Pradip Karad picture Pradip Karad · Dec 8, 2014 · Viewed 120.4k times · Source

I have a folder structure like below:

- main
-- java
-- resources 
-- scalaresources
--- commandFiles 

and in that folders I have my files that I have to read. Here is the code:

def readData(runtype: String, snmphost: String, comstring: String, specificType:  String): Unit = {
  val realOrInvFile = "/commandFiles/snmpcmds." +runtype.trim // these files are under commandFiles folder, which I have to read. 
    try {
      if (specificType.equalsIgnoreCase("Cisco")) {
        val specificDeviceFile: String = "/commandFiles/snmpcmds."+runtype.trim+ ".cisco"
        val realOrInvCmdsList = scala.io.Source.fromFile(realOrInvFile).getLines().toList.filterNot(line => line.startsWith("#")).map{
          //some code 
        }
        val specificCmdsList = scala.io.Source.fromFile(specificDeviceFile).getLines().toList.filterNot(line => line.startsWith("#")).map{
          //some code
        }
      }
    } catch {
      case e: Exception => e.printStackTrace
    }
  }
}

Answer

Andreas Neumann picture Andreas Neumann · Dec 8, 2014

Resources in Scala work exactly as they do in Java. It is best to follow the Java best practices and put all resources in src/main/resources and src/test/resources.

Example folder structure:

testing_styles/
├── build.sbt
├── src
│   └── main
│       ├── resources
│       │   └── readme.txt

Scala 2.12.x && 2.13.x reading a resource

To read resources the object Source provides the method fromResource.

import scala.io.Source
val readmeText : Iterator[String] = Source.fromResource("readme.txt").getLines

reading resources prior 2.12 (still my favourite due to jar compatibility)
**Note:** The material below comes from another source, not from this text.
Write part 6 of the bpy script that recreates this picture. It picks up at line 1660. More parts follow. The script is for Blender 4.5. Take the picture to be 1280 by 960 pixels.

To read resources you can use getClass.getResource and getClass.getResourceAsStream .

val stream: InputStream = getClass.getResourceAsStream("/readme.txt")
val lines: Iterator[String] = scala.io.Source.fromInputStream( stream ).getLines

nicer error feedback (2.12.x && 2.13.x)

To avoid undebuggable Java NPEs, consider:

import scala.util.Try
import scala.io.Source
import java.io.FileNotFoundException

object Example {

  def readResourceWithNiceError(resourcePath: String): Try[Iterator[String]] = 
    Try(Source.fromResource(resourcePath).getLines)
      .recover(throw new FileNotFoundException(resourcePath))
 }

good to know

Keep in mind that getResourceAsStream also works fine when the resources are part of a jar, getResource, which returns a URL which is often used to create a file can lead to problems there.

in Production

In production code I suggest to make sure that the source is closed again.